A significant portion of those buses – and their drivers – will come from other U.S. cities. Atlanta implemented a similar program for the 1996 Games with mixed results.
Paris, following an approach taken by previous Olympic host cities, removed the homeless from the city during the Games. Bass didn’t directly answer when asked in Paris if Los Angeles would implement a similar program in 2028.
Los Angeles County reported 75,518 homeless persons in 2023, a nine percent year-over-year increase with the City of Los Angeles reporting 46,210 homeless, a 10 percent increase, according to the Los Angeles Homeless Security Authority.
“We are going to get Angelenos housed,” Bass said. “That is what we have been doing and we’re going to continue to do that. We will get people housing, we will get them off the street. We will get them into temporary housing, address the reasons why they are unhoused and get them into permanent housing.”

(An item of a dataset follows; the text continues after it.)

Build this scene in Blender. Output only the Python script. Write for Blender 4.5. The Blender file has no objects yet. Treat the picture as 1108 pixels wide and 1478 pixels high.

Bass will board a Delta flight Monday for LAX, the Olympic flag now in her care, with the lessons of 17 glorious days in Paris and the knowledge that any issue facing Los Angeles will be played out on a global stage and that the clock is ticking.
“The day after the Olympics and everybody is back in town and they roll up their sleeves it’s going to be about is A) Is there anything to be gleaned from Paris and then B), Let’s go,” said David M. Carter, a sports marketing professor at USC’s Marshall School of business and founder of the Sports Business Group, a sports and entertainment consulting firm. “We need to start hiring. We need to start getting these Games in the right position and I think they’ve got a lot of this at the gate.
“The day afterwards is where they’ve been at for years, it’s just that it’s going to go from a jog to a sprint.”
Wasserman said he is ready.
“So we’ve learned a lot here,” he said Saturday. “We are focused on the road ahead. It’s about 14,135 days to the opening ceremonies. But who’s counting?”